A partir do entendimento da força conjunta, o encontro construiu pautas em comum entre os territórios atingidos relevantes para o processo de repactuação na ótica das pessoas atingidas e levantou bandeiras de lutas importantes nesse processo. Sendo assim, foi construído um calendário de ações e mobilizações que acontecerão durante o mês de abril. Eliana de Araújo era moradora de Paracatu de Baixo, em Mariana (MG), quando o crime ocorreu, ela avalia o encontro como algo positivo. “Foi muito importante ter esse evento porque agora a gente consegue avisar às pessoas o que está acontecendo e os atingidos terem sua voz ouvida. É importante ter esses espaços para sabermos o que está acontecendo e podermos lutar”, defende.
Contexto da repactuação
O rompimento da barragem de Fundão, em 05 de novembro de 2015, na cidade de Mariana, deixou um rastro de destruição ao longo da bacia do Rio Doce, chegando até o litoral do Espírito Santo. Seis anos após o maior crime socioambiental do Brasil, as pessoas atingidas ainda lutam por reparação dos danos cometidos pelas mineradoras. “Eu faço parte da fiscalização de obras [do reassentamento de Paracatu], a cada 15 dias vamos no reassentamento, mas não vemos muito desempenho. Pelo tempo, já era para ter várias casas prontas, é bem desanimador”, relata Eliana Araújo.

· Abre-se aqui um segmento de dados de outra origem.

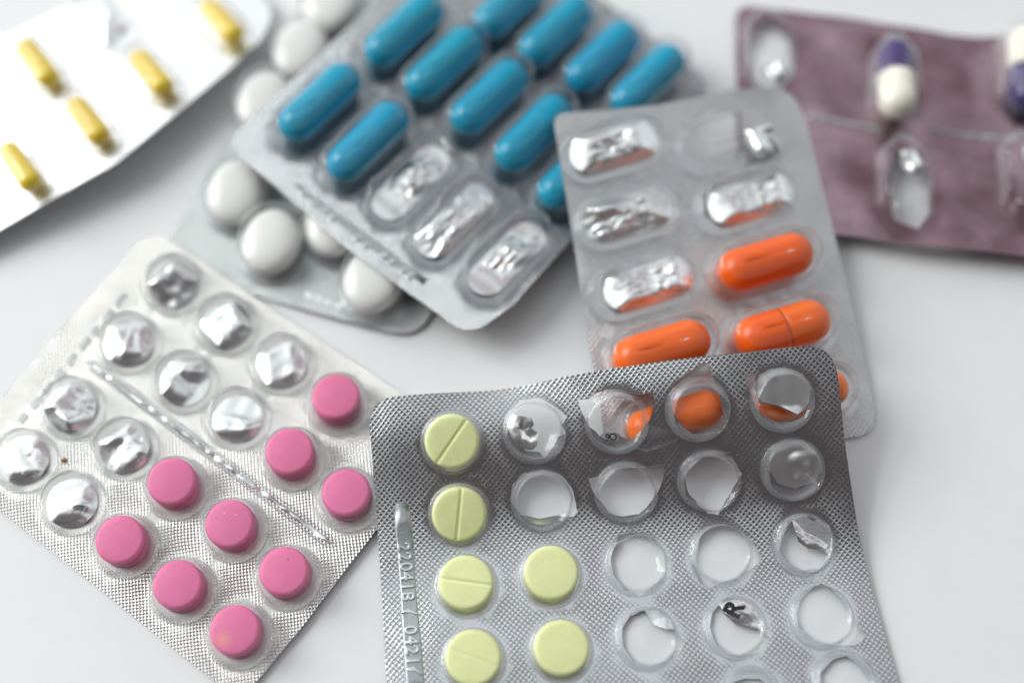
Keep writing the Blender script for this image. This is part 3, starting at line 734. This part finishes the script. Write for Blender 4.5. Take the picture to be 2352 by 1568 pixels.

Nesse cenário de descaso, o processo de repactuação do caso da Samarco (Vale e BHP) começou em junho de 2021, com a assinatura da Carta de Premissas entre os governos de Minas Gerais, Espírito Santo e a União, junto às instituições de Justiça. O início dessas tratativas se deu após o acordo estabelecido com o Estado de Minas Gerais e a Vale em relação ao rompimento da barragem em Brumadinho.
Desde o início do processo, foram feitas críticas à não participação das vítimas do crime na mesa de negociações. Anteriormente, tanto o Termo de Transação e Ajustamento de Conduta (TTAC), firmado em março de 2016 - que estabeleceu 42 programas de reparação e instituiu a criação da Fundação Renova -, e o Termo de Ajustamento de Conduta Governança (TAC Gov), homologado em agosto de 2018 para definir um novo sistema administrativo para a Fundação Renova, não tiveram a participação de pessoas atingidas. Juntamente aos movimentos e pastorais sociais, comissões de atingidos e atingidas reivindicam a participação efetiva daqueles que sofrem diariamente os efeitos do crime das mineradoras.
Leandro Albuquerque, pescador de Conceição da Barra (ES), sente na pele diariamente os impactos do crime e está desapontado pela condução do processo de repactuação. “Nos sentimos excluídos porque somos as vítimas. Mas quem sempre fala primeiro é a criminosa da Vale ou o governo, responsável pelo recurso que vai entrar no estado”. No entanto, ele tem confiança que a articulação da bacia do Rio Doce pode ter bons frutos. “Depois daqui vamos levar aos territórios as pautas que foram discutidas coletivamente. E assim vamos mobilizar as pessoas para participarem”, diz.
O Encontro Popular de Lideranças da Bacia do Rio Doce - “Por um Rio Doce vivo, justo e sem fome” foi uma realização do Movimento de Atingidos por Barragens (MAB), Movimento dos Trabalhadores Rurais Sem Terra (MST), Movimento dos Pequenos Agricultores (MPA) do Espírito Santo, Cáritas Brasileira Regional de Minas Gerais, Fórum Permanente em Defesa da Bacia do Rio Doce e Comissões de Atingidos e Atingidas.